**Collected material:**
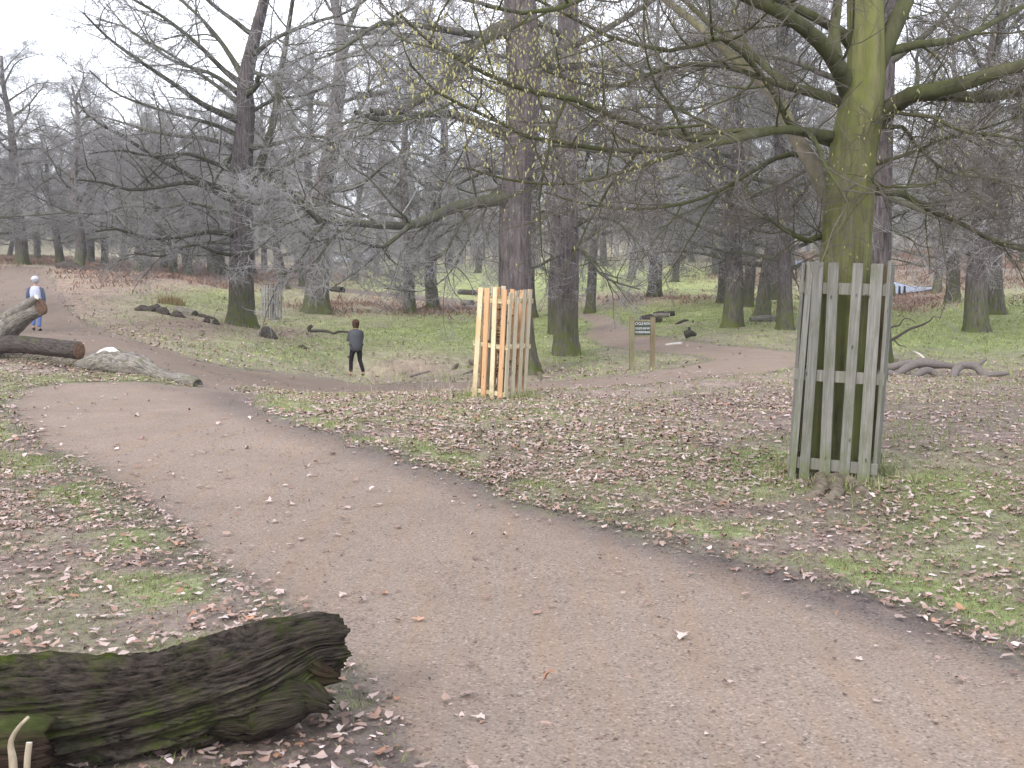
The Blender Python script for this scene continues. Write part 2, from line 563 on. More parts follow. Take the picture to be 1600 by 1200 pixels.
def make_oak_meshes(name, seed, H=17, r0=0.42, nl=20, t0=0.2, lean=0.75, mult=(9, 8, 6), l_low=7.5, l_top=4.0, twig_r=0.0065, S=20):
    rng = np.random.default_rng(seed)
    pts = []
    x = y = 0; 
    lx, ly = rng.normal() * lean, rng.normal() * lean
    for i in range(8):
        s = i / 7
        pts.append((x + lx * s * s, y + ly * s * s, -0.25 + (H) * s, r0 * (1.0 - 0.80 * s ** 1.25)))
        x += rng.normal() * 0.20; y += rng.normal() * 0.20
    Pt, Rt, (v, q) = trunk_arrays(pts, K=30, S=S, flare=0.85, seed=seed)
    tm = mesh_np(name + '_trunk', v, [q], [M['oak']])
    P1, R1 = auto_limbs(Pt, Rt, rng, nl, t0, 0.97, l_low, l_top)
    P2, R2 = spawn(P1, R1, mult[0], 0.12, 1.0, 0.42, rad(50), 7, rng, grav=0.0, wig=0.2, rc=0.012, rmin=0.010, flat=0.6)
    P3, R3 = spawn(P2, R2, mult[1], 0.1, 1.0, 0.40, rad(50), 5, rng, grav=0.0, wig=0.22, rc=0.010, rmin=0.007, flat=0.7, lmin=0.35)
    P4, R4 = spawn(P3, R3, mult[2], 0.05, 1.0, 0.55, rad(48), 4, rng, grav=0.02, wig=0.2, rc=0.006, rmin=twig_r, flat=0.9, lmin=0.3)
    # short epicormic shoots bristling on the trunk
    Pe, Re = spawn(Pt[None, 4:], Rt[None, 4:], 130, 0.0, 0.8, 0.05, rad(80), 4, rng, grav=0.04, wig=0.2, rc=0.008, rmin=twig_r, lmin=0.4, maxlen=0.9)
    Pe2, Re2 = spawn(Pe, Re, 5, 0.2, 1.0, 0.6, rad(45), 3, rng, wig=0.2, rc=0.006, rmin=twig_r * 0.8, lmin=0.2)
    cm = crown_mesh(name + '_crown', [(P1, R1, 8, 0), (P2, R2, 5, 0), (P3, R3, 3, 1), (P4, R4, 3, 1), (Pe, Re, 3, 1), (Pe2, Re2, 3, 1)], [M['oak_limb'], M['twig']])
    return tm, cm


#==SECTION GROUND==
# ------------------------------------------------------------------ path outlines, read off the ground
def world_poly(pp):
    return [tuple(hit(a, b)[:2]) for a, b in pp]


MAIN = world_poly([(690, 1200), (640, 1150), (585, 1090), (545, 1030), (490, 965), (420, 915), (340, 870), (260, 805), (170, 748), (80, 695), (30, 655),
                   (22, 632), (40, 612), (90, 600), (150, 597), (250, 600), (310, 606), (350, 608), (385, 616), (375, 630), (430, 657), (520, 688), (650, 727), (800, 777), (950, 823),
                   (1100, 872), (1300, 922), (1500, 988), (1600, 1045)]) + [(4.2, 3.2), (5.0, 1.5), (6, -3.5), (0.6, -3.5), (0.1, 1.5)]
BACK = world_poly([(-120, 560), (0, 550), (90, 552), (180, 566), (260, 588), (320, 606), (345, 612)]) + \
    [tuple(W(400, 612, 20)[:2]), tuple(W(520, 612, 20.5)[:2]), tuple(W(640, 610, 20.7)[:2]), tuple(W(760, 610, 20.5)[:2]), tuple(W(900, 610, 19.8)[:2])] + \
    world_poly([(1000, 602), (1130, 587), (1235, 575), (1262, 562), (1240, 550), (1150, 542), (1050, 531), (992, 522), (975, 508), (950, 493), (905, 487),
                (900, 493), (925, 507), (915, 522), (938, 538), (990, 548), (1080, 554), (1120, 562), (1000, 586), (900, 594), (850, 597), (740, 600),
                (640, 600), (520, 593), (400, 581), (300, 563), (200, 531), (130, 506), (95, 475), (72, 428), (60, 418)]) + [tuple(W(-140, 418, 72)[:2])]
FARP = world_poly([(440, 442), (600, 457), (700, 466), (780, 478), (780, 486), (700, 474), (600, 463), (440, 449)])
PATHS = [MAIN, BACK, FARP]


def inpoly(x, y, poly):
    c = np.zeros(x.shape, bool)
    n = len(poly)
    for i in range(n):
        x1, y1 = poly[i]; x2, y2 = poly[(i + 1) % n]
        cond = ((y1 > y) != (y2 > y)) & (x < (x2 - x1) * (y - y1) / (y2 - y1 + 1e-12) + x1)
        c ^= cond
    return c


def path_sd(x, y):
    """signed distance to the nearest path (positive inside), edge wobbled by noise"""
    wob = (fbm2(x * 1.3, y * 1.3, 21, 4) - 0.5)
    wx = x + wob * 0.28; wy = y + (fbm2(x * 1.7 + 5, y * 1.7, 22, 4) - 0.5) * 0.28
    best = np.full(x.shape, -1e9)
    for p in PATHS:
        d = segdist(wx, wy, list(p) + [p[0]])
        s = np.where(inpoly(wx, wy, p), d, -d)
        best = np.maximum(best, s)
    return best


def ell(px, py, cx, cy, rx, ry, ang=0):
    c, s = math.cos(rad(ang)), math.sin(rad(ang))
    dx, dy = px - cx, py - cy
    a = (dx * c + dy * s) / rx; b = (-dx * s + dy * c) / ry
    return np.exp(-(a * a + b * b))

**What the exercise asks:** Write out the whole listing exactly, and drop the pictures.

**Task answer:**
The Blender Python script for this scene continues. Write part 2, from line 563 on. More parts follow. Take the picture to be 1600 by 1200 pixels.
def make_oak_meshes(name, seed, H=17, r0=0.42, nl=20, t0=0.2, lean=0.75, mult=(9, 8, 6), l_low=7.5, l_top=4.0, twig_r=0.0065, S=20):
    rng = np.random.default_rng(seed)
    pts = []
    x = y = 0; 
    lx, ly = rng.normal() * lean, rng.normal() * lean
    for i in range(8):
        s = i / 7
        pts.append((x + lx * s * s, y + ly * s * s, -0.25 + (H) * s, r0 * (1.0 - 0.80 * s ** 1.25)))
        x += rng.normal() * 0.20; y += rng.normal() * 0.20
    Pt, Rt, (v, q) = trunk_arrays(pts, K=30, S=S, flare=0.85, seed=seed)
    tm = mesh_np(name + '_trunk', v, [q], [M['oak']])
    P1, R1 = auto_limbs(Pt, Rt, rng, nl, t0, 0.97, l_low, l_top)
    P2, R2 = spawn(P1, R1, mult[0], 0.12, 1.0, 0.42, rad(50), 7, rng, grav=0.0, wig=0.2, rc=0.012, rmin=0.010, flat=0.6)
    P3, R3 = spawn(P2, R2, mult[1], 0.1, 1.0, 0.40, rad(50), 5, rng, grav=0.0, wig=0.22, rc=0.010, rmin=0.007, flat=0.7, lmin=0.35)
    P4, R4 = spawn(P3, R3, mult[2], 0.05, 1.0, 0.55, rad(48), 4, rng, grav=0.02, wig=0.2, rc=0.006, rmin=twig_r, flat=0.9, lmin=0.3)
    # short epicormic shoots bristling on the trunk
    Pe, Re = spawn(Pt[None, 4:], Rt[None, 4:], 130, 0.0, 0.8, 0.05, rad(80), 4, rng, grav=0.04, wig=0.2, rc=0.008, rmin=twig_r, lmin=0.4, maxlen=0.9)
    Pe2, Re2 = spawn(Pe, Re, 5, 0.2, 1.0, 0.6, rad(45), 3, rng, wig=0.2, rc=0.006, rmin=twig_r * 0.8, lmin=0.2)
    cm = crown_mesh(name + '_crown', [(P1, R1, 8, 0), (P2, R2, 5, 0), (P3, R3, 3, 1), (P4, R4, 3, 1), (Pe, Re, 3, 1), (Pe2, Re2, 3, 1)], [M['oak_limb'], M['twig']])
    return tm, cm


#==SECTION GROUND==
# ------------------------------------------------------------------ path outlines, read off the ground
def world_poly(pp):
    return [tuple(hit(a, b)[:2]) for a, b in pp]


MAIN = world_poly([(690, 1200), (640, 1150), (585, 1090), (545, 1030), (490, 965), (420, 915), (340, 870), (260, 805), (170, 748), (80, 695), (30, 655),
                   (22, 632), (40, 612), (90, 600), (150, 597), (250, 600), (310, 606), (350, 608), (385, 616), (375, 630), (430, 657), (520, 688), (650, 727), (800, 777), (950, 823),
                   (1100, 872), (1300, 922), (1500, 988), (1600, 1045)]) + [(4.2, 3.2), (5.0, 1.5), (6, -3.5), (0.6, -3.5), (0.1, 1.5)]
BACK = world_poly([(-120, 560), (0, 550), (90, 552), (180, 566), (260, 588), (320, 606), (345, 612)]) + \
    [tuple(W(400, 612, 20)[:2]), tuple(W(520, 612, 20.5)[:2]), tuple(W(640, 610, 20.7)[:2]), tuple(W(760, 610, 20.5)[:2]), tuple(W(900, 610, 19.8)[:2])] + \
    world_poly([(1000, 602), (1130, 587), (1235, 575), (1262, 562), (1240, 550), (1150, 542), (1050, 531), (992, 522), (975, 508), (950, 493), (905, 487),
                (900, 493), (925, 507), (915, 522), (938, 538), (990, 548), (1080, 554), (1120, 562), (1000, 586), (900, 594), (850, 597), (740, 600),
                (640, 600), (520, 593), (400, 581), (300, 563), (200, 531), (130, 506), (95, 475), (72, 428), (60, 418)]) + [tuple(W(-140, 418, 72)[:2])]
FARP = world_poly([(440, 442), (600, 457), (700, 466), (780, 478), (780, 486), (700, 474), (600, 463), (440, 449)])
PATHS = [MAIN, BACK, FARP]


def inpoly(x, y, poly):
    c = np.zeros(x.shape, bool)
    n = len(poly)
    for i in range(n):
        x1, y1 = poly[i]; x2, y2 = poly[(i + 1) % n]
        cond = ((y1 > y) != (y2 > y)) & (x < (x2 - x1) * (y - y1) / (y2 - y1 + 1e-12) + x1)
        c ^= cond
    return c


def path_sd(x, y):
    """signed distance to the nearest path (positive inside), edge wobbled by noise"""
    wob = (fbm2(x * 1.3, y * 1.3, 21, 4) - 0.5)
    wx = x + wob * 0.28; wy = y + (fbm2(x * 1.7 + 5, y * 1.7, 22, 4) - 0.5) * 0.28
    best = np.full(x.shape, -1e9)
    for p in PATHS:
        d = segdist(wx, wy, list(p) + [p[0]])
        s = np.where(inpoly(wx, wy, p), d, -d)
        best = np.maximum(best, s)
    return best


def ell(px, py, cx, cy, rx, ry, ang=0):
    c, s = math.cos(rad(ang)), math.sin(rad(ang))
    dx, dy = px - cx, py - cy
    a = (dx * c + dy * s) / rx; b = (-dx * s + dy * c) / ry
    return np.exp(-(a * a + b * b))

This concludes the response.